Audit fees. If the franchisor audits the franchisee's books and finds underreported sales above a threshold (commonly 2–5%), the franchisee pays the cost of the audit plus the unpaid royalties and often a penalty.
Late fees and interest. Charged on unpaid royalties or ad fund contributions, typically 1.5% per month or the maximum allowed by law.
What it does NOT tell you
Item 6 is comprehensive about fees paid to the franchisor or its affiliates, but several real ongoing costs are not in the table:
- Required purchases from third parties. If the franchisor requires you to buy ingredients, packaging, or equipment from a designated supplier, the markup paid to that supplier is not in Item 6 — it's described in Item 8. Suppliers may also pay rebates or other consideration to the franchisor that effectively flow through your purchases; those rebates are disclosed in Item 8, not Item 6.
- Local advertising spend (if structured as a minimum spend rather than a contribution to a fund). Look for it in the remarks column or in Item 11.
- Insurance, taxes, royalties on alcohol or other regulated products, real estate, utilities, labor. These are operating expenses, not franchisor fees, and they belong in your own pro forma — not in Item 6.
- The total dollar burden. Item 6 lists rates and formulas, not aggregate annual cost. To estimate ongoing fee load, multiply the rates against an Item 19 sales figure (or your own pro forma) and sum the result. A 6% royalty plus 2% ad fund plus 1% tech fee on $1M of gross sales is $90K per year flowing to the franchisor — a number Item 6 itself does not compute for you.
Reading tips
A few practical habits when reading an Item 6 table:
- Read every footnote. The remarks column often contains the most consequential information — caps, floors, modifications-at-franchisor's-discretion, the franchisor's right to add new fees during the term. These are the rows where future surprises live.
- Watch for "modifiable at our discretion" language. Many technology, training, and ad fund contributions can be increased by the franchisor without franchisee consent, often within a disclosed cap (e.g., "may be increased to no more than 4% of gross sales"). The current rate may not be the rate you pay in year five.
- Distinguish "paid to us" from "collected by us." Some fees pass through to third parties (insurance, software vendors). Others are revenue to the franchisor. The remarks column distinguishes them. This matters when building a pro forma (a written projection of the unit's revenue and costs).
- Cross-reference with Item 11. The ad fund contribution in Item 6 is governed by the rules in Item 11 — what the fund can be spent on, whether the franchisor must contribute on behalf of company-owned units, whether financial statements of the fund are made available.

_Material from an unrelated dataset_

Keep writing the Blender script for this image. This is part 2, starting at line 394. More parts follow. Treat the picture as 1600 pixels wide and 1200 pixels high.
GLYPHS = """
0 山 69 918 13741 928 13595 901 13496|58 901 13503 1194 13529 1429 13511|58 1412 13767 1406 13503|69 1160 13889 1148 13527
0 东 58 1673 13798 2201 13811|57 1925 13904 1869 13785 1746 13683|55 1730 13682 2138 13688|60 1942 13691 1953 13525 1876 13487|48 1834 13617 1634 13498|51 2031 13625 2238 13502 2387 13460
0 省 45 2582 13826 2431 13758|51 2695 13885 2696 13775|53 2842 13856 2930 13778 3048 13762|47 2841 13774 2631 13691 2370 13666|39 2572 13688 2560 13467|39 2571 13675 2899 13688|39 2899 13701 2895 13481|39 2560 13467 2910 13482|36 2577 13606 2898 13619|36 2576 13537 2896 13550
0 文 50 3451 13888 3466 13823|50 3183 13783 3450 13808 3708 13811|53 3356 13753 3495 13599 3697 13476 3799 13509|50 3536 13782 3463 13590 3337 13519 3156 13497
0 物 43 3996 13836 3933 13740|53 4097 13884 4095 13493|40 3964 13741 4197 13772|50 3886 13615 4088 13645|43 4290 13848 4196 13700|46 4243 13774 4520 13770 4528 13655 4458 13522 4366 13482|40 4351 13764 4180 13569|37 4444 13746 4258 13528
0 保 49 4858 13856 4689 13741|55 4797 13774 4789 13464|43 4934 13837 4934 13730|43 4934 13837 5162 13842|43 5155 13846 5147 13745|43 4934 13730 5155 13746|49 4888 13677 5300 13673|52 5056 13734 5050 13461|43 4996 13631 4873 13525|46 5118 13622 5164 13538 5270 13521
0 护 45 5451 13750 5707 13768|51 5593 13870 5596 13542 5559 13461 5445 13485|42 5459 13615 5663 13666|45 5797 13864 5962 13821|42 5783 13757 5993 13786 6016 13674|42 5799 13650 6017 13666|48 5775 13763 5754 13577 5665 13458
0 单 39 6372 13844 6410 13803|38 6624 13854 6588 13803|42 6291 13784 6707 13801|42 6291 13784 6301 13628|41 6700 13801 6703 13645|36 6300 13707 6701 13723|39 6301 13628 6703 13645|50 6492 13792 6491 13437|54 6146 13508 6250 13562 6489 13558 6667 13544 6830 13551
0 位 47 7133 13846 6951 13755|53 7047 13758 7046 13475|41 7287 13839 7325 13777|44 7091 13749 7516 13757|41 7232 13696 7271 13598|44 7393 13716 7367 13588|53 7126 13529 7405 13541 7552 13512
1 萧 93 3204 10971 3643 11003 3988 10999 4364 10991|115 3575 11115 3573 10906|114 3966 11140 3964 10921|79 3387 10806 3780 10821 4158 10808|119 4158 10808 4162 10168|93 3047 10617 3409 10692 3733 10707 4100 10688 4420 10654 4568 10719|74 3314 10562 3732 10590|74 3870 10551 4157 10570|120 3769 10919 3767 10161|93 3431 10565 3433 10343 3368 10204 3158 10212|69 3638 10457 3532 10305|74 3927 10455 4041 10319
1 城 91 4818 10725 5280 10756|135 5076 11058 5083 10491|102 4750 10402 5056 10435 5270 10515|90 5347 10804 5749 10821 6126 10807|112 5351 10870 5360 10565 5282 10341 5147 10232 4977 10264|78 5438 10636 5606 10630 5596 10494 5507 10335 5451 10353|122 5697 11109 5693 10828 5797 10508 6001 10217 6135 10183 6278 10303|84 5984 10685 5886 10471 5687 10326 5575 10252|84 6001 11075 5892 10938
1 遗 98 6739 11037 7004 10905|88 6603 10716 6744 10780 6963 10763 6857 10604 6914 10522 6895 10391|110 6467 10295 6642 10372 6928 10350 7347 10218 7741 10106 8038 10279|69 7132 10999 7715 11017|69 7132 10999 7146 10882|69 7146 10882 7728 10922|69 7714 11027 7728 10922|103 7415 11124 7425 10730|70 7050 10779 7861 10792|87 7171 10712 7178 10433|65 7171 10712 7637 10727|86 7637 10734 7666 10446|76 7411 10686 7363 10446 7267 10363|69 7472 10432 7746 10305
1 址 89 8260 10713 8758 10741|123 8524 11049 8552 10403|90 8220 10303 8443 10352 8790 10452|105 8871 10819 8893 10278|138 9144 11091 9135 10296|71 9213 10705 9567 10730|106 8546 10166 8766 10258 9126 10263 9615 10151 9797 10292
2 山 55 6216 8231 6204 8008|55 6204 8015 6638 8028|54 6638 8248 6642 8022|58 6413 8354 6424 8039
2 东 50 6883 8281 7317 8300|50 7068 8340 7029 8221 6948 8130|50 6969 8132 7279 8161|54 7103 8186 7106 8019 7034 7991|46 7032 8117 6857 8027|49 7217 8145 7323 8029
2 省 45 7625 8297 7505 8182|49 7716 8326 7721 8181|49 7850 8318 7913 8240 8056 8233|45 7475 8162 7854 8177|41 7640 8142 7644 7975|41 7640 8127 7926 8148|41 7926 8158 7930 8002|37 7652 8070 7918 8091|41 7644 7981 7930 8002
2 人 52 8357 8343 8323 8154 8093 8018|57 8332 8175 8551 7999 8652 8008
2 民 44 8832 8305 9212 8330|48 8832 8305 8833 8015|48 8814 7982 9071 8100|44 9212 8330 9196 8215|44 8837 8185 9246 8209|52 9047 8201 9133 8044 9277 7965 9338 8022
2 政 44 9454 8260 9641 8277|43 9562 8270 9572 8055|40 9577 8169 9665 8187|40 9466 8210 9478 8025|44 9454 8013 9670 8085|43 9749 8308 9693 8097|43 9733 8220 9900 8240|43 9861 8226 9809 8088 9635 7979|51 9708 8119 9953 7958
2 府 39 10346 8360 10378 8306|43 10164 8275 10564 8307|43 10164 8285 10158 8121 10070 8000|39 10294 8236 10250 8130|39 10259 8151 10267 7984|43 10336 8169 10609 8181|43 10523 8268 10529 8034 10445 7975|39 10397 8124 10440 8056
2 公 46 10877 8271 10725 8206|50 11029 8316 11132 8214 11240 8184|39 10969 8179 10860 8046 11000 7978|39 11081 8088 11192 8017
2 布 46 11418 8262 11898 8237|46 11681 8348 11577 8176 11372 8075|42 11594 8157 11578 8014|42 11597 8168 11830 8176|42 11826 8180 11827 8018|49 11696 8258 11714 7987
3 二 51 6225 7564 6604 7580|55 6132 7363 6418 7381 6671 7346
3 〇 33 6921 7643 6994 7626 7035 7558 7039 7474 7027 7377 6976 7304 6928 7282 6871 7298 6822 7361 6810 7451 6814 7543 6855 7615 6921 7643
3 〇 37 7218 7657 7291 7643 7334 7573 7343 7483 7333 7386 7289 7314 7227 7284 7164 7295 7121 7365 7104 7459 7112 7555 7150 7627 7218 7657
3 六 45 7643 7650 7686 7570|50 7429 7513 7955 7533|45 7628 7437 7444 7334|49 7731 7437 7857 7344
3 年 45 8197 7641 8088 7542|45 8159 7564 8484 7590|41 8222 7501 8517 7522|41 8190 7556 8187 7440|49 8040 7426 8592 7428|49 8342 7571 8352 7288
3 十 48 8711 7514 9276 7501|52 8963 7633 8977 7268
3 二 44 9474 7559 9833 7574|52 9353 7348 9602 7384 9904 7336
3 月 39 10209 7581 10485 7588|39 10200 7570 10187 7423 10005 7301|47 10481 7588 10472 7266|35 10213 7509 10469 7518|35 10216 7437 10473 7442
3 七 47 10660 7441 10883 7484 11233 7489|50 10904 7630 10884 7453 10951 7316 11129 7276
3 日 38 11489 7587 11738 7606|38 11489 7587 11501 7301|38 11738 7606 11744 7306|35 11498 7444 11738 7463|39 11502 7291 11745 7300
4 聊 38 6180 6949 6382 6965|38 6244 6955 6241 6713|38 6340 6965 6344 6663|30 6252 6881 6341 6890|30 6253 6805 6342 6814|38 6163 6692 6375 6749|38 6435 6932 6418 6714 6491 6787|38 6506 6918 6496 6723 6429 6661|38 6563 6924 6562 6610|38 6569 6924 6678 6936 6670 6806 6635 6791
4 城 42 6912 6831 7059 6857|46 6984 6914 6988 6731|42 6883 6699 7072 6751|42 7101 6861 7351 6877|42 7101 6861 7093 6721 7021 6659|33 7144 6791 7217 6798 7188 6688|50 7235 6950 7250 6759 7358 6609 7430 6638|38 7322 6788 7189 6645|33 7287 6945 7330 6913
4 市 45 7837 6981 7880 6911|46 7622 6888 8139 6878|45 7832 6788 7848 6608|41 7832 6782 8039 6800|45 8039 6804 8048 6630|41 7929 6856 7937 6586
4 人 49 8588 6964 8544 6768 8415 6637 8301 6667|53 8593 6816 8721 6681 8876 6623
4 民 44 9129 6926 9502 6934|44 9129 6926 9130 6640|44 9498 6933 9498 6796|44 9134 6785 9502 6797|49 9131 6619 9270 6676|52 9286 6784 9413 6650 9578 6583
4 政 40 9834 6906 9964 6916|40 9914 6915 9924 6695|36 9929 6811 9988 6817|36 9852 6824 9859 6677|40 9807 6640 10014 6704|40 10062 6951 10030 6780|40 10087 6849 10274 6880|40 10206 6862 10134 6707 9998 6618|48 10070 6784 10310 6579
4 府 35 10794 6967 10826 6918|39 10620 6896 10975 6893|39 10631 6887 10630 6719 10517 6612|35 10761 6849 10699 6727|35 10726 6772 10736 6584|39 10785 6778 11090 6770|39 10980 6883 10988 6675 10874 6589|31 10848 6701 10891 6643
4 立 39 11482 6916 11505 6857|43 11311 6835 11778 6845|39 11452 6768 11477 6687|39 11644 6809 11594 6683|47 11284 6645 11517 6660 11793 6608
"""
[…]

- Compare year over year. New rows appearing in a successor FDD are new fees the franchisor has added. Rate changes show up as changed amounts. Both are signals about how the system is evolving.
Red flags to watch for
Neutral observations rather than rules — none of these is automatically disqualifying, but each warrants a question:
- High combined royalty, ad fund, and required local-spend percentages. Together these determine the share of gross sales flowing out of the unit before operating expenses; Item 19 disclosures and franchisee validation calls are where the unit-level implications get tested.
- Open-ended "modifiable at our discretion" fees without a disclosed cap.
- Audit penalty multipliers above 2× the underreported amount.
- Renewal fees above 50% of the then-current initial fee, especially combined with the franchisor's right to require a new form of agreement at renewal.
- A long list of small fees (tech, training, audit, transfer, modification, system updates) that individually look minor but aggregate into meaningful annual cost.
Item 6 sets the ongoing cost of being in the system. To estimate the cost of getting out, read Item 17 (renewal, termination, transfer, dispute resolution). To estimate what you are buying with those fees, read Item 5 vs Item 7 and Item 8. All of them connect.